Sound Absorption by Turbulence

The rate of absorption of sound energy by turbulence in a box has been experimentally determined. The box is essentially a reverberant box to eliminate influence of mere scattering of sound. In the box, turbulence is stirred up by a rotating structure and the sound is generated by a loudspeaker with sinusoidal excitation. The data show that the sound absorption by turbulence in general can not exceed 1/1500 m^-1. in terms of the absorption coefficient with 95 % reliability, for the present condition with the typical speed of 35 ms^-1. The absorption is much less efficient than sometimes assumed, and too inefficient to have any significant influence on the jet noise characteristics.

Some Exact Solutions Obtained through the Differential Perturbation

Exact solutions of some non-linear hydrodynamic equations containing a small parameter are obtained by means of the differential perturbation technique proposed by the authors.
Several important conceptions associated with the differential perturbation technique, such as the degree of non-linearity and the existence condition of exact solutions, are specified in connection with the differential perturbation. The condition that a non-linear equation with a small parameter is transformed into a linear equation with a small parameter is transformed into a linear one by means of this technique is also obtained.
The Cole-Hopf transformation is obtained for the Burgers equation, if the degree of nonlinearity is estimated by examining the equation. Under the similar assumption, an exact solution of the K-dV equation is obtained. This result is parallel with the D-operator procedure proposed by Hirota.
As the last example, a non-linear equation which has a singularity regarding with the small parameter is solved as the parallel application with the PLK method.

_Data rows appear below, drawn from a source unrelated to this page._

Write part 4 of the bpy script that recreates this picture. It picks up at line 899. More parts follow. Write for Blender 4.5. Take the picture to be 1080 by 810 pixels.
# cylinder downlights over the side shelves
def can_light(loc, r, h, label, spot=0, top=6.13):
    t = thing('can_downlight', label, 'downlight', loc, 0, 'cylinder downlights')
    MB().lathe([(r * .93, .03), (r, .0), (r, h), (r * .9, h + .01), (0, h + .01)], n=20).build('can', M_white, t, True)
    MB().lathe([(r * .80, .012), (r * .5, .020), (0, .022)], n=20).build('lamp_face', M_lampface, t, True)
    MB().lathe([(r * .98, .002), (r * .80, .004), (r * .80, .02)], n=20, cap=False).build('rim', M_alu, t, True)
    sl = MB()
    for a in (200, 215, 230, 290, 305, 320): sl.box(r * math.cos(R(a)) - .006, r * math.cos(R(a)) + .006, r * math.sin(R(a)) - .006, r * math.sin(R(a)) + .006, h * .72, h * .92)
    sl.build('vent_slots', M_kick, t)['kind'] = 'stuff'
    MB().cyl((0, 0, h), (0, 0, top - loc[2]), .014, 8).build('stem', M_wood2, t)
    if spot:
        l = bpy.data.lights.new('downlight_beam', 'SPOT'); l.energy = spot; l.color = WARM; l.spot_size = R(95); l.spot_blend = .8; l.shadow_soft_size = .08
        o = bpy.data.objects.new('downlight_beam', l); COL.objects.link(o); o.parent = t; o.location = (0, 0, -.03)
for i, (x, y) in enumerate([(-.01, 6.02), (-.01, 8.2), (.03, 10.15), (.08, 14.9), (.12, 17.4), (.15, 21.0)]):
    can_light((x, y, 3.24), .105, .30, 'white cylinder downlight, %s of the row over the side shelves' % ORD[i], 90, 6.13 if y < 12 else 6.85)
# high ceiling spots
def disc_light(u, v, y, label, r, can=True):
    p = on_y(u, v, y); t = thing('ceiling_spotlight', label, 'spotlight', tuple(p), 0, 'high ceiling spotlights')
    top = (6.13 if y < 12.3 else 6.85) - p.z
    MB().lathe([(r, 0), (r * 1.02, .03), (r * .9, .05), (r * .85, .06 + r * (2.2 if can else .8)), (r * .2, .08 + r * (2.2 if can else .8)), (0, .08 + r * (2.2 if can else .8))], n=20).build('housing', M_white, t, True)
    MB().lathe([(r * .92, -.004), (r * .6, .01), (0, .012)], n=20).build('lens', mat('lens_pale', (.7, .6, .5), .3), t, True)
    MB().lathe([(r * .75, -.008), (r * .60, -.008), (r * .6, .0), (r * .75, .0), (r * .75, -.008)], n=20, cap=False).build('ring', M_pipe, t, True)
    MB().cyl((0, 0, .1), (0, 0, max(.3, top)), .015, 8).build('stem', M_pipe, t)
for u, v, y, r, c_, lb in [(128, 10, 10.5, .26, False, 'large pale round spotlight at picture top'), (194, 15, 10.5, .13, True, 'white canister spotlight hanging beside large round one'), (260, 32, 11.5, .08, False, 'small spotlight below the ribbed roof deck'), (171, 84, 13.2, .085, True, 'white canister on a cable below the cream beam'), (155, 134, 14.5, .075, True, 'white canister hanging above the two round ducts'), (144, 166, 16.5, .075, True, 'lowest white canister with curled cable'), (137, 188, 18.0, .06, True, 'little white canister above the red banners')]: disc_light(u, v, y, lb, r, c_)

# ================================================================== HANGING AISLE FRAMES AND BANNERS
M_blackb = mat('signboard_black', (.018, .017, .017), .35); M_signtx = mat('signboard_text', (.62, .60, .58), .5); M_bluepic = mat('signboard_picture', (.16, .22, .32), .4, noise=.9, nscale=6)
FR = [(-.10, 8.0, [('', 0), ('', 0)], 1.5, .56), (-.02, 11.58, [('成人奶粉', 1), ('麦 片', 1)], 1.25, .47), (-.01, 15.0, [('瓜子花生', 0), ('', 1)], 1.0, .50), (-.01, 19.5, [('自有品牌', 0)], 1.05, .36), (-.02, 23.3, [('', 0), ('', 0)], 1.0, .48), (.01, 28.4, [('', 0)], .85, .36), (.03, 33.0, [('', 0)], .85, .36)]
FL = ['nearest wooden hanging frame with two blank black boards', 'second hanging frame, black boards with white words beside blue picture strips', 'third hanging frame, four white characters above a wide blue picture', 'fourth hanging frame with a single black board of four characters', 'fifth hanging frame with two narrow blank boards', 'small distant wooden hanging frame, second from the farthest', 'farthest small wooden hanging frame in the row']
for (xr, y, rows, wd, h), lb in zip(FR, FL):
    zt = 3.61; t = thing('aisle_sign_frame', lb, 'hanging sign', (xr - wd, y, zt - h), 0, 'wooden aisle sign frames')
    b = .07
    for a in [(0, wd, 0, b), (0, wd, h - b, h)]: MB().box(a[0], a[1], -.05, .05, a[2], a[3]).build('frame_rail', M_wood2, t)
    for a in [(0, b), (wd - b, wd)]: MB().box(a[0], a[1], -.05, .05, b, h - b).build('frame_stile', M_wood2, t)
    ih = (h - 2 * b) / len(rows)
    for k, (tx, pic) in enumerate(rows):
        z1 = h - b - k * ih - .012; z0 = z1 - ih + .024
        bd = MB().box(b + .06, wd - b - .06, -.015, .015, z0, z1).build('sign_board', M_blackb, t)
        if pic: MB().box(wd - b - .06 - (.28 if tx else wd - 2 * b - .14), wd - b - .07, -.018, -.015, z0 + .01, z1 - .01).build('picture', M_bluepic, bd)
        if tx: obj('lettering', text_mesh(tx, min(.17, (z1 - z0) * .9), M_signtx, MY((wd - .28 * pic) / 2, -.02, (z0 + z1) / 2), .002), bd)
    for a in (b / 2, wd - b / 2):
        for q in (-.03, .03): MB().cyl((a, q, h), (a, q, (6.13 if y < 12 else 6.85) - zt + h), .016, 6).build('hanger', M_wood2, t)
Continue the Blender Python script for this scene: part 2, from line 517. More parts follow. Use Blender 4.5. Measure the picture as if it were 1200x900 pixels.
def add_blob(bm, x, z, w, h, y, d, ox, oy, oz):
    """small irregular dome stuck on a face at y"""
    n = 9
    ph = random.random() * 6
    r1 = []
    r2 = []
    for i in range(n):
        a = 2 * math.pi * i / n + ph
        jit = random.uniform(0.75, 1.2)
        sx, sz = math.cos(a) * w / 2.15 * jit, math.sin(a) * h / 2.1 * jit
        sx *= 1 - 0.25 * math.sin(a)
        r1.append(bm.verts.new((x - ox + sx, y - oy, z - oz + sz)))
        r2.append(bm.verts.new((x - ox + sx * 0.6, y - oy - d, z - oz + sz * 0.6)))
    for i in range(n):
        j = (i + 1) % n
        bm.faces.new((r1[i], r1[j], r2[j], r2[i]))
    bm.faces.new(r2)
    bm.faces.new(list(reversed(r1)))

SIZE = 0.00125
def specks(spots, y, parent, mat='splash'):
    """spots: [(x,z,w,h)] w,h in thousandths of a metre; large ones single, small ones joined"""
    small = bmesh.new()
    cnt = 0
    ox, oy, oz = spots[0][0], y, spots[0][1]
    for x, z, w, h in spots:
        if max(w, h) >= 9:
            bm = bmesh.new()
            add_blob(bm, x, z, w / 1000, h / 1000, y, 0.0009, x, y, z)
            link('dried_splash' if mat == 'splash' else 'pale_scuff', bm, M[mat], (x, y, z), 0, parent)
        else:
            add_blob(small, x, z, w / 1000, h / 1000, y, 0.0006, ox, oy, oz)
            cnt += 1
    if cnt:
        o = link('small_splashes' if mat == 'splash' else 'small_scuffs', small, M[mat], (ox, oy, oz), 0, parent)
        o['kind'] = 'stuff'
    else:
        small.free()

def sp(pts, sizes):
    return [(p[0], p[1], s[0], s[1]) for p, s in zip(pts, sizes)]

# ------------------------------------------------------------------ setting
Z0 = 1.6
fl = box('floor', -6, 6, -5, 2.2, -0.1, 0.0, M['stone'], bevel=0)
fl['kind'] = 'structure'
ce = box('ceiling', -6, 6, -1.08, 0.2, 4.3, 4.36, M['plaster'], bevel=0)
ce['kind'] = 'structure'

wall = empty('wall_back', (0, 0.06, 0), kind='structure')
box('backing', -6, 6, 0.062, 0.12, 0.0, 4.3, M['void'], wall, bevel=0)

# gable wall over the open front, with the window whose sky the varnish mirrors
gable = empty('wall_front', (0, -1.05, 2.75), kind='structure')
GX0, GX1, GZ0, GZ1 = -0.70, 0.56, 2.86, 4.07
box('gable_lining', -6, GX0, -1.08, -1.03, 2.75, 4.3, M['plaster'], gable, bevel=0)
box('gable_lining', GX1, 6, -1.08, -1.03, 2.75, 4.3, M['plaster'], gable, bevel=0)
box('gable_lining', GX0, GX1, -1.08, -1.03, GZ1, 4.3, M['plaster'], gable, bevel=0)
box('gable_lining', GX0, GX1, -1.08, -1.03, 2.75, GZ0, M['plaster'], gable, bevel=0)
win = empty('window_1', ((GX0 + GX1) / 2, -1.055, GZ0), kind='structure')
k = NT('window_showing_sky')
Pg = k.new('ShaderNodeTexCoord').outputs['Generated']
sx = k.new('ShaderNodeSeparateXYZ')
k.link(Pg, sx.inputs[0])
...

Static and Dynamic Calibrations of Hot-Wire Anemometers at Extremely Low Wind Speed

A method for calibrating a hot-wire anemometer is described. To determine directly sensitivities of the system within linear operations to accurately known velocity perturbations, the hot-wire element was sinusoidally shaked at low frequencies in a uniform flow. The direct measurement for sensitivities is unneccessary to strictly linearize the anemometer output against speed. When reciprocals of the sensitivities are integrated with respect to the output voltage of the system, the conventional static calibration curve can be obtained. Accordingly, this method requires no any referred wind speeds and is suitable for calibrating the system at extremely low wind speed. As a example, a constant-temperature hot-wire anemometer with a usual linearizer output was calibrated. A few easy calibrations used this method are described.